И когда меняли Григоровича на Лавровского, я очень сопротивлялся, мне все не нравилось, потому что я не умел играть, я не умел себя распределять по сцене так, как там надо. Сцену смерти у Лавровского сыграть в десять раз сложнее, чем у кого-либо. Это сопоставимо со сценой сумасшествия Жизели, по мастерству. И если бы не Галина Сергеевна Уланова, которая в те годы отказала вообще всем в репетициях, а со мной она это сделала втихаря, тайно, то, конечно, я бы ничего не смог. Вот у нее ко мне было такое отдельное от всех отношение.

Я достаточно долго это танцевал, и там состав должен быть очень станцованный. Даже вот эти служанки, которые рядом с ним, там все поставлено, когда он умирает, как он на каждую смотрит, как каждая ему что-то говорит… Я в Мариинке просто не смог смотреть, мне было так грустно, что это все ушло. Эти мизансцены должны отдельно репетироваться, это очень тяжело, это огромное количество людей, которые взаимодействуют, это не делается пятнадцать минут.

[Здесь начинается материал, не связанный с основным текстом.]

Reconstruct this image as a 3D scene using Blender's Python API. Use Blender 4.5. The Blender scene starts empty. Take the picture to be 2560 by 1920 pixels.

А бои, шпаги… Это же холодное оружие – и оно у нас настоящее было. Я не знаю, сейчас этот спектакль где-то лежит или нет: декорации, костюмы, бутафория, но тогда почти все было старинное. Там костюмы даже шили не всем персонажам, потому что все было сохранено, вот такое было бережное отношение ко всему. Костюм, который был на мне в первом акте, золотой – это все золотая парча, золотое шитье, мне поменяли только бархат, а все остальное было старинное. Для меня это все переделали, естественно, белье все было поменяно, оно прошло определенную химчистку и восстановление.

-2

Черный костюм, он был мой, но когда я надевал черное, а я же был просто как «щепа от Гроба Господня» и я помню, что стою в этом черном и говорю девочкам, что надо что-то сделать со мной, а еще у меня черные волосы и черная шапочка. И мне стеклярусом вышили костюм и вышили стеклярусом шапку, чтобы не сливалось и чтобы хоть какой-то объем у меня был. Я же тогда везде был в двух трико, я в те годы без двух трико не выходил на сцену. Правда, было очень жарко, но я надевал сначала лайкровые, а потом шерстяные, чтобы это лайкра из под шерсти блестела и создавала объем. Где-то к 1997 году я увеличился и уже надевал только одно трико.